Nicht dass jetzt der Eindruck entsteht, ich würde die kinderlose Kollegin beneiden – es handelt sich keineswegs um einen Eindruck, sondern um eine Tatsache! Wie gerne würde ich auch mal nachts schlafen, ohne nicht mindestens einmal ins Kinderzimmer gerufen zu werden, weil Bast, der Bär, einen Alptraum hatte und Eva mich deshalb zum Trösten braucht. Wie gerne würde ich zur Kosmetikerin und zum Essen ins Sternerestaurant gehen, wie gerne würde ich in der Theaterpause ein Glas Sekt trinken, wie gerne würde ich dieses und jenes tun und ganz einfach einmal in Ruhe all die wunderbaren Dinge genießen, die es außerhalb eines Mutterlebens noch gibt!

Neidisch liege ich nachts neben meinem schnarchenden Mann wach im Bett, nachdem mich Bast, der Bär, bzw. Eva aus dem ersten Schlaf gerissen hat, während die kinderlose Kollegin vielleicht gerade noch den schönsten Teil des Abends erlebt und eine heiße Nacht mit dem interessanten Kollegen aus dem Nebengebäude verbringt …

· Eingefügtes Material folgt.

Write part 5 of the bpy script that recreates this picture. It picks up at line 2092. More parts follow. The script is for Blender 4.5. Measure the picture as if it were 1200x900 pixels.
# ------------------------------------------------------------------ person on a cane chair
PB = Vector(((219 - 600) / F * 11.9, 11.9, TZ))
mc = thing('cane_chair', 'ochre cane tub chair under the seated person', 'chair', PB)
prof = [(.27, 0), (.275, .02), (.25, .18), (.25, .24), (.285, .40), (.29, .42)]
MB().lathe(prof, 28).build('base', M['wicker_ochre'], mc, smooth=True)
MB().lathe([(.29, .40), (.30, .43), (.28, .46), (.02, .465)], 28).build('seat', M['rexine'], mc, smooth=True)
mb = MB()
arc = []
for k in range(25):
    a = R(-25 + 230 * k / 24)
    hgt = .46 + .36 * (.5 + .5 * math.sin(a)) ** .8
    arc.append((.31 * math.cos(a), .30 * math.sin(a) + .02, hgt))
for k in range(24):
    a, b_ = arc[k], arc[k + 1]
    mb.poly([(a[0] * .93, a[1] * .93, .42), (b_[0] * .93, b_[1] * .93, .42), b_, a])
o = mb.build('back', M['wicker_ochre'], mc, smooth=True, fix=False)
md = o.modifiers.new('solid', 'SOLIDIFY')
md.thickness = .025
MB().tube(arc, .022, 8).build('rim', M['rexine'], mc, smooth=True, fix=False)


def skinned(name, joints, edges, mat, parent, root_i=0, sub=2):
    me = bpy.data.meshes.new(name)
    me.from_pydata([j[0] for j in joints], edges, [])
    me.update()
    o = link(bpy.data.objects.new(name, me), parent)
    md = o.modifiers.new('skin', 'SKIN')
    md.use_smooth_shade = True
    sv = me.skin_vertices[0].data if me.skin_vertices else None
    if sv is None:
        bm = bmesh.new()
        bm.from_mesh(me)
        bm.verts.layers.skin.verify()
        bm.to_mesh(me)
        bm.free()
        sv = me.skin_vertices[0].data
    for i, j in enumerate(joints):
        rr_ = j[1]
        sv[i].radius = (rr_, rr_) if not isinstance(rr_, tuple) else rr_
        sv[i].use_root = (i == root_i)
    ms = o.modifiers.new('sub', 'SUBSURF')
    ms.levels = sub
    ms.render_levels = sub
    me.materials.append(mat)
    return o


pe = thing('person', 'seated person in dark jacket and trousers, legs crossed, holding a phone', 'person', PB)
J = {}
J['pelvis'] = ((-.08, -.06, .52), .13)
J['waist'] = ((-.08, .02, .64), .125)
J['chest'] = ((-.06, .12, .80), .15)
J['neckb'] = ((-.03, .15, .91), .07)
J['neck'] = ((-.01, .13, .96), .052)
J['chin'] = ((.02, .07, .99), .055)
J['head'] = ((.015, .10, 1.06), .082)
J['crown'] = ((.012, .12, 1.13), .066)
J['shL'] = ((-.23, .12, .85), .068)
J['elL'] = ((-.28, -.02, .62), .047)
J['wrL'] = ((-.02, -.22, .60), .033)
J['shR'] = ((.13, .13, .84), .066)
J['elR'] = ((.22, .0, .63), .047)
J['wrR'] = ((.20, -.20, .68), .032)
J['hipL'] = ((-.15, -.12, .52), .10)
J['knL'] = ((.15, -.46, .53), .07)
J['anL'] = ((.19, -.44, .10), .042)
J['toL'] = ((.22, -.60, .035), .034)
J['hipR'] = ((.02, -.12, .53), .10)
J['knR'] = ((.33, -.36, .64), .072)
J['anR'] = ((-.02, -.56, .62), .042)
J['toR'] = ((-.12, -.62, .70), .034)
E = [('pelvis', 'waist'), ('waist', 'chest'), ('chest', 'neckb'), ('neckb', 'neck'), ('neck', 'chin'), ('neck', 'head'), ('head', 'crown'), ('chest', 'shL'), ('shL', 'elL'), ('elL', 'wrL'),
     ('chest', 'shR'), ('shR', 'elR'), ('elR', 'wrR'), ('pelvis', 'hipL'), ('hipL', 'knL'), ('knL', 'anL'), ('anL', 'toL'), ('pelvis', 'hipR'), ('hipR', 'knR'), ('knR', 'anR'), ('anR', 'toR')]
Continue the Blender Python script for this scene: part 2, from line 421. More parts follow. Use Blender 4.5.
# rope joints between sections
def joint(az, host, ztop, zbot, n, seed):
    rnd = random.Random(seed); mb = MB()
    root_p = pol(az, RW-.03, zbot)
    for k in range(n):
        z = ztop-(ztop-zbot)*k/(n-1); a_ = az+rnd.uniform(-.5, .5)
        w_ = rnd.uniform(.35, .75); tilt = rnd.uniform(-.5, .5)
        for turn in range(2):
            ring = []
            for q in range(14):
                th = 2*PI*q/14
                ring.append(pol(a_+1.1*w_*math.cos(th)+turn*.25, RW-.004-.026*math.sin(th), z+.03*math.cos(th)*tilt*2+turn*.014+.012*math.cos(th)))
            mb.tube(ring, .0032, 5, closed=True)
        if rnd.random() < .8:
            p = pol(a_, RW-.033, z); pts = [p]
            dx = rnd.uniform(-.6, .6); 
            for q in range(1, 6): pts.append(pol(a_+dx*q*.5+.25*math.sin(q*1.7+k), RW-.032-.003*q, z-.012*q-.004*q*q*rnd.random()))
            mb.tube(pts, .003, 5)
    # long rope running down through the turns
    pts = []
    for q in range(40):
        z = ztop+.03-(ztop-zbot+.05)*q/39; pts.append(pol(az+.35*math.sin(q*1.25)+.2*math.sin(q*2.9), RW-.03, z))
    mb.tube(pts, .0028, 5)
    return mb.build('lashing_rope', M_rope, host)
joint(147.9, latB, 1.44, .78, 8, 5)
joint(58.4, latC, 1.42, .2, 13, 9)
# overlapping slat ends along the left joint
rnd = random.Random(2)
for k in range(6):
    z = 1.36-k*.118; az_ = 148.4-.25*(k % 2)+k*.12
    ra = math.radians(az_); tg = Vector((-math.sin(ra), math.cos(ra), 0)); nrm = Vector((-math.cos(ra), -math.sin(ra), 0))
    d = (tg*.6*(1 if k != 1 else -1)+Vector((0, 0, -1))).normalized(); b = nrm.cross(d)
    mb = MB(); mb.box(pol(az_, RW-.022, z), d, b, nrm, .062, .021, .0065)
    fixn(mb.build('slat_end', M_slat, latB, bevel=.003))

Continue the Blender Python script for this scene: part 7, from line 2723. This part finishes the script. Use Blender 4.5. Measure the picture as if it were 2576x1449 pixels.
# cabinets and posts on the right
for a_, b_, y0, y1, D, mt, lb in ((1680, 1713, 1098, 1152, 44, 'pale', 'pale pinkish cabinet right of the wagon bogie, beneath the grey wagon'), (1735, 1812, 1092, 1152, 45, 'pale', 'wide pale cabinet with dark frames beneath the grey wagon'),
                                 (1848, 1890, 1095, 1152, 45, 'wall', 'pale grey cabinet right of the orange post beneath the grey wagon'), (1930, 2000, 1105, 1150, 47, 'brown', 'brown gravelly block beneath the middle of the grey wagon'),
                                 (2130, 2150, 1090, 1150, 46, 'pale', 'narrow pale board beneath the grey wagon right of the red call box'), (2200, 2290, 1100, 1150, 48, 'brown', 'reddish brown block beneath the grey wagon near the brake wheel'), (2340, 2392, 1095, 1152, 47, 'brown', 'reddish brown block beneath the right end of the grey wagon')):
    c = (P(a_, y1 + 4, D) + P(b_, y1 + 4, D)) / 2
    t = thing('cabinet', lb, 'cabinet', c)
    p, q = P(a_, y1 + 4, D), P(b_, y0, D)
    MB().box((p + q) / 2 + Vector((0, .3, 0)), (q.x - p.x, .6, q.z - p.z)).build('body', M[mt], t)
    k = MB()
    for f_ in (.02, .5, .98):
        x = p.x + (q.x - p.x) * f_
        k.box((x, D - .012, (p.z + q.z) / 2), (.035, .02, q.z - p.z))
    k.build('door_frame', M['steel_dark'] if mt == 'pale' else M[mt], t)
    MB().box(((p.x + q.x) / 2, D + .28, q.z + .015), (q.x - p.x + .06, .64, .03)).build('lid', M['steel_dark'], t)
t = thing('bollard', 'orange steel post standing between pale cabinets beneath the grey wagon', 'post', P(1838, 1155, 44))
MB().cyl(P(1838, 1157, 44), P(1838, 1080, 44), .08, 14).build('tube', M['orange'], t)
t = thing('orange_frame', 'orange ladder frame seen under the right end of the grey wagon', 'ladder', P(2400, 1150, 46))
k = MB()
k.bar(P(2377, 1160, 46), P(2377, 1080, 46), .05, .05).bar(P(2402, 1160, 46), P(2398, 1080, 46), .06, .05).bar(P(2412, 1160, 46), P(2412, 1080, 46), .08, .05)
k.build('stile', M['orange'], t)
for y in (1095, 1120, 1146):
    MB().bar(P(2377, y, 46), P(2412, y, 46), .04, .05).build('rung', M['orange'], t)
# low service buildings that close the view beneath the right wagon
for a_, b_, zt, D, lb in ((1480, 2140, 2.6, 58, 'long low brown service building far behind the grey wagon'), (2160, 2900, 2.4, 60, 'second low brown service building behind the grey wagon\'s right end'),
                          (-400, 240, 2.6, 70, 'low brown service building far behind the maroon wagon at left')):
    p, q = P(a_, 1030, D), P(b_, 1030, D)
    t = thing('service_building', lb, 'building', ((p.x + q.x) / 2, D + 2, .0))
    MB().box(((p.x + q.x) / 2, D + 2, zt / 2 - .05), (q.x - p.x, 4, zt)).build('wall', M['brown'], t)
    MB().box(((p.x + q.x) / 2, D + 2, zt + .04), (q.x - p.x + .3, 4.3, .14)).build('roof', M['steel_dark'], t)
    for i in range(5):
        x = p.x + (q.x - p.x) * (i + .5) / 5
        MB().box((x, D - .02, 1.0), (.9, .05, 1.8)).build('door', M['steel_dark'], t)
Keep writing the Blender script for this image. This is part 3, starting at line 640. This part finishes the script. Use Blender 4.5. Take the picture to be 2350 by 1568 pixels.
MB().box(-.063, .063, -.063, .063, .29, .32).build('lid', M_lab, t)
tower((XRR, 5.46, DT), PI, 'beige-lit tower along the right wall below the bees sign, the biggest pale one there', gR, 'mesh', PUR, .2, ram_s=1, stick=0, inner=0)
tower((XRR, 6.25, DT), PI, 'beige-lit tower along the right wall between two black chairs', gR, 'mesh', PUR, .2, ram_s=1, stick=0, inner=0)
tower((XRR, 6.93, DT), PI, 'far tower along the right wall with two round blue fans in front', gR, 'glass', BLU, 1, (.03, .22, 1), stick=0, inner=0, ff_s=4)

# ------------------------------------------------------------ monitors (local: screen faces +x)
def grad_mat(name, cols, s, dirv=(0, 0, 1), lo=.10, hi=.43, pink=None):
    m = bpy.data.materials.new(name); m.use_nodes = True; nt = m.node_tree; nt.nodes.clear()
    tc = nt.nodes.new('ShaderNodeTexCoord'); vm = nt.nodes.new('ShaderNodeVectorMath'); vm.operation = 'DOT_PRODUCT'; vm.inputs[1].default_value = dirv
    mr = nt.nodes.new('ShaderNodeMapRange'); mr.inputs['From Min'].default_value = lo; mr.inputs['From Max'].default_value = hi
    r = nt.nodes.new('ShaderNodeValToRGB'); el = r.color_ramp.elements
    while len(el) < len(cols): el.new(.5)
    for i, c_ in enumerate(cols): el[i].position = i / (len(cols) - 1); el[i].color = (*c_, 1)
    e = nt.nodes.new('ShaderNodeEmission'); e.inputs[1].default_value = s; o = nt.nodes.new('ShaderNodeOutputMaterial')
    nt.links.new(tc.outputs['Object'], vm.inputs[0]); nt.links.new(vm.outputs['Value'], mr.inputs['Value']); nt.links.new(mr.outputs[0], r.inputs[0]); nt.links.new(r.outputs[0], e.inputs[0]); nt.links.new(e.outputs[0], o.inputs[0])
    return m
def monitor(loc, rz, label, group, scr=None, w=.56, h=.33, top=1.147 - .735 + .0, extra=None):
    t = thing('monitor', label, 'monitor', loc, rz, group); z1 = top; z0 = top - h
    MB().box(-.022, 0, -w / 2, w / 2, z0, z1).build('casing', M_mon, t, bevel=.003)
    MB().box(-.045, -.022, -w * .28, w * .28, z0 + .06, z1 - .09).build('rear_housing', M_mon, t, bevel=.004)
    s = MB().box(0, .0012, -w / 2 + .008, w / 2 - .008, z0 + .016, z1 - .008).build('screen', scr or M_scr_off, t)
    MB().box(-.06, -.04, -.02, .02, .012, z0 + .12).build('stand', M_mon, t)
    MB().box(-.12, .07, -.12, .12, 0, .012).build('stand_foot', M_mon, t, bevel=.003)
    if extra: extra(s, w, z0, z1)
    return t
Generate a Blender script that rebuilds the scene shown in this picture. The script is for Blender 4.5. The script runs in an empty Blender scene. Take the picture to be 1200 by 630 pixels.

Was würde ich so ohne Anhang nicht alles tun! Ich würde Seminare in gesunder Ernährung belegen, zur Kosmetikerin und ins Theater gehen und in der Badewanne zu einem Glas Rotwein philosophische Abhandlungen über Glück lesen. Stunden, Tage und Wochen würde ich mit der körperlichen, geistigen und seelischen Pflege meiner selbst verbringen! Kein Mann, der sagt: »Kannst du ausnahmsweise heute mal aufstehen für die Kinder?« Kein Streitschlichterdasein mehr morgens um halb sieben. Kein Gehetze mehr zum Büro, weil wir nach dem Frühstück zum gefühlten millionsten Mal eins der Handys der Kinder suchen. Keine Überstunden mehr, um die von kranken Kindern verursachten Arbeitsausfälle wieder hereinzuholen. Keine Mordgelüste mehr, weil der Mann trotz Absprache immer noch im Büro hockt, während ich dringend zum Elternabend wegmüsste. Ja, keine Elternabende an Schulen mehr, das wäre ja alleine schon wunder-wunder-wunderbar!